Data excerpt:
※

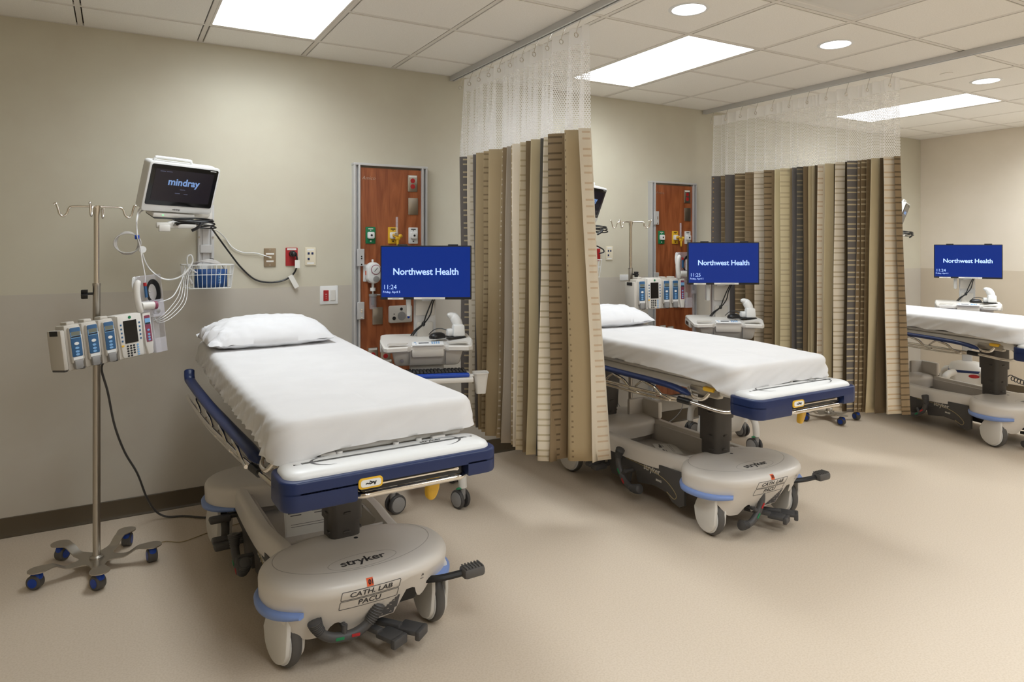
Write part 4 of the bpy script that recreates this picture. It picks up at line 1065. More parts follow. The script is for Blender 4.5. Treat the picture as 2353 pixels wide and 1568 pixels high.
# ================================================================ wall-mounted patient monitors
def monitor(label, loc, rz, tilt, arm_to, arm=True):
    t = thing('patient_monitor', label, 'monitor', loc, group='wall-mounted patient monitors')
    Mx = rot('Z', rz) @ rot('X', tilt) @ rot('Y', 1.5)
    W_, H_ = 0.398, 0.275
    b = B(); b.prism(rrect(W_, H_, 0.018, 5), 0.018, 0.006, M=Mx @ tr(0, 0.0, 0) @ XZ)
    b.prism(rrect(W_ - 0.006, H_ - 0.006, 0.018, 5), -0.055, 0, M=Mx @ XZ)
    b.tube([Mx @ Vector(p) for p in crom([(-0.165, 0.02, 0.135), (-0.155, 0.02, 0.150), (-0.14, 0.02, 0.154), (0.02, 0.02, 0.154), (0.035, 0.02, 0.150), (0.045, 0.02, 0.135)], 4)], 0.0075, 8)
    bz = b.build('housing', M_white2, t, 35)
    f = B(); f.prism(rrect(W_ - 0.024, H_ - 0.050, 0.010, 5), 0.003, 0.001, M=Mx @ tr(0, -0.0175, 0.013) @ XZ); g = f.build('glass_front', M_scrb, t, 30)
    f = B(); f.prism(rrect(W_ - 0.07, H_ - 0.098, 0.002, 2), 0.0012, 0, M=Mx @ tr(0, -0.0205, 0.013) @ XZ); f.build('screen', M_scrd, g, 0)
    f = B(); text(f, 'mindray', 0.054, Mx @ tr(0.0, -0.0225, 0.035) @ XZ, bold=0.0014); f.build('lettering', M_mindtext, g, 0)
    f = B(); text(f, 'Benvision', 0.012, Mx @ tr(0, -0.0225, 0.0) @ XZ, bold=0.0002) if False else f.box((0, 0, 0), (0.03, 0.0006, 0.004), M=Mx @ tr(0, -0.0222, -0.004))
    for x0, z0, w0 in ((-0.025, -0.026, 0.028), (0.022, -0.028, 0.022), (-0.125, 0.09, 0.03), (-0.09, 0.09, 0.03)): f.box((0, 0, 0), (w0, 0.0006, 0.004), M=Mx @ tr(x0, -0.0222, z0))
    f.build('screen_caption', M_minddim, g, 0)
    f = B(); text(f, 'mindray', 0.013, Mx @ tr(-0.01, -0.0188, -0.120) @ XZ, bold=0.0003); f.build('lettering', M_greyd, bz, 0)
    f = B(); f.box((0, 0, 0), (0.034, 0.0008, 0.004), M=Mx @ tr(0.155, -0.0212, 0.118)); f.build('model_strip', M_white2, g, 0)
    if not arm: return t
    # module under the screen and support arm
    f = B(); f.box((0, 0, 0), (0.235, 0.09, 0.026), 0.006, M=Mx @ tr(-0.01, 0.03, -0.158)); md = f.build('battery_bay', M_white, t, 30)
    f = B(); f.ell((0, 0, 0), (0.005, 0.002, 0.003), 10, M=Mx @ tr(-0.075, -0.017, -0.156)); f.build('power_light', M_led, md)
    f = B(); f.box((0, 0, 0), (0.225, 0.10, 0.008), 0.003, M=Mx @ tr(-0.005, 0.035, -0.176)); f.build('mounting_tray', M_char, t, 30)
    a = Vector(arm_to)
    f = B(); f.box((-0.02, 0.03, -0.205), (0.20, 0.05, 0.032), 0.008); f.tube([(-0.06, 0.03, -0.205), a * 0.6 + Vector((0, 0.01, -0.06)), a], [0.02, 0.019, 0.022], 10)
    f.box((-0.08, 0.0, -0.222), (0.055, 0.05, 0.035), 0.004)
    f.box((a.x, a.y + 0.012, a.z + 0.005), (0.06, 0.05, 0.075), 0.006); f.box((a.x, a.y + 0.01, a.z - 0.062), (0.052, 0.045, 0.05), 0.004)
    ar = f.build('support_arm', M_white, t, 35)
    f = B(); text(f, 'A·', 0.018, tr(-0.03, 0.0045, -0.203) @ XZ); f.build('lettering', M_greyd, ar, 0)
    # coil of black flex hung under the screen
    f = B()
    for k in range(5):
        f.tube([(0.06 + 0.095 * math.cos(q_) + 0.006 * k, -0.005 + 0.05 * math.sin(q_), -0.175 - 0.008 * k + 0.012 * math.sin(q_ + k)) for q_ in [2 * math.pi * z_ / 26 for z_ in range(26)]], 0.0042, 6, closed=True)
    f.tube(crom([(0.10, -0.05, -0.19), (0.085, -0.06, -0.215), (0.05, -0.055, -0.235)], 4), 0.008, 6)
    f.build('coiled_flex', M_black, t)
    return t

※

Exercise description:
Write out the data precisely as given, excluding the pictures.

Reply to the exercise:
Write part 4 of the bpy script that recreates this picture. It picks up at line 1065. More parts follow. The script is for Blender 4.5. Treat the picture as 2353 pixels wide and 1568 pixels high.
# ================================================================ wall-mounted patient monitors
def monitor(label, loc, rz, tilt, arm_to, arm=True):
    t = thing('patient_monitor', label, 'monitor', loc, group='wall-mounted patient monitors')
    Mx = rot('Z', rz) @ rot('X', tilt) @ rot('Y', 1.5)
    W_, H_ = 0.398, 0.275
    b = B(); b.prism(rrect(W_, H_, 0.018, 5), 0.018, 0.006, M=Mx @ tr(0, 0.0, 0) @ XZ)
    b.prism(rrect(W_ - 0.006, H_ - 0.006, 0.018, 5), -0.055, 0, M=Mx @ XZ)
    b.tube([Mx @ Vector(p) for p in crom([(-0.165, 0.02, 0.135), (-0.155, 0.02, 0.150), (-0.14, 0.02, 0.154), (0.02, 0.02, 0.154), (0.035, 0.02, 0.150), (0.045, 0.02, 0.135)], 4)], 0.0075, 8)
    bz = b.build('housing', M_white2, t, 35)
    f = B(); f.prism(rrect(W_ - 0.024, H_ - 0.050, 0.010, 5), 0.003, 0.001, M=Mx @ tr(0, -0.0175, 0.013) @ XZ); g = f.build('glass_front', M_scrb, t, 30)
    f = B(); f.prism(rrect(W_ - 0.07, H_ - 0.098, 0.002, 2), 0.0012, 0, M=Mx @ tr(0, -0.0205, 0.013) @ XZ); f.build('screen', M_scrd, g, 0)
    f = B(); text(f, 'mindray', 0.054, Mx @ tr(0.0, -0.0225, 0.035) @ XZ, bold=0.0014); f.build('lettering', M_mindtext, g, 0)
    f = B(); text(f, 'Benvision', 0.012, Mx @ tr(0, -0.0225, 0.0) @ XZ, bold=0.0002) if False else f.box((0, 0, 0), (0.03, 0.0006, 0.004), M=Mx @ tr(0, -0.0222, -0.004))
    for x0, z0, w0 in ((-0.025, -0.026, 0.028), (0.022, -0.028, 0.022), (-0.125, 0.09, 0.03), (-0.09, 0.09, 0.03)): f.box((0, 0, 0), (w0, 0.0006, 0.004), M=Mx @ tr(x0, -0.0222, z0))
    f.build('screen_caption', M_minddim, g, 0)
    f = B(); text(f, 'mindray', 0.013, Mx @ tr(-0.01, -0.0188, -0.120) @ XZ, bold=0.0003); f.build('lettering', M_greyd, bz, 0)
    f = B(); f.box((0, 0, 0), (0.034, 0.0008, 0.004), M=Mx @ tr(0.155, -0.0212, 0.118)); f.build('model_strip', M_white2, g, 0)
    if not arm: return t
    # module under the screen and support arm
    f = B(); f.box((0, 0, 0), (0.235, 0.09, 0.026), 0.006, M=Mx @ tr(-0.01, 0.03, -0.158)); md = f.build('battery_bay', M_white, t, 30)
    f = B(); f.ell((0, 0, 0), (0.005, 0.002, 0.003), 10, M=Mx @ tr(-0.075, -0.017, -0.156)); f.build('power_light', M_led, md)
    f = B(); f.box((0, 0, 0), (0.225, 0.10, 0.008), 0.003, M=Mx @ tr(-0.005, 0.035, -0.176)); f.build('mounting_tray', M_char, t, 30)
    a = Vector(arm_to)
    f = B(); f.box((-0.02, 0.03, -0.205), (0.20, 0.05, 0.032), 0.008); f.tube([(-0.06, 0.03, -0.205), a * 0.6 + Vector((0, 0.01, -0.06)), a], [0.02, 0.019, 0.022], 10)
    f.box((-0.08, 0.0, -0.222), (0.055, 0.05, 0.035), 0.004)
    f.box((a.x, a.y + 0.012, a.z + 0.005), (0.06, 0.05, 0.075), 0.006); f.box((a.x, a.y + 0.01, a.z - 0.062), (0.052, 0.045, 0.05), 0.004)
    ar = f.build('support_arm', M_white, t, 35)
    f = B(); text(f, 'A·', 0.018, tr(-0.03, 0.0045, -0.203) @ XZ); f.build('lettering', M_greyd, ar, 0)
    # coil of black flex hung under the screen
    f = B()
    for k in range(5):
        f.tube([(0.06 + 0.095 * math.cos(q_) + 0.006 * k, -0.005 + 0.05 * math.sin(q_), -0.175 - 0.008 * k + 0.012 * math.sin(q_ + k)) for q_ in [2 * math.pi * z_ / 26 for z_ in range(26)]], 0.0042, 6, closed=True)
    f.tube(crom([(0.10, -0.05, -0.19), (0.085, -0.06, -0.215), (0.05, -0.055, -0.235)], 4), 0.008, 6)
    f.build('coiled_flex', M_black, t)
    return t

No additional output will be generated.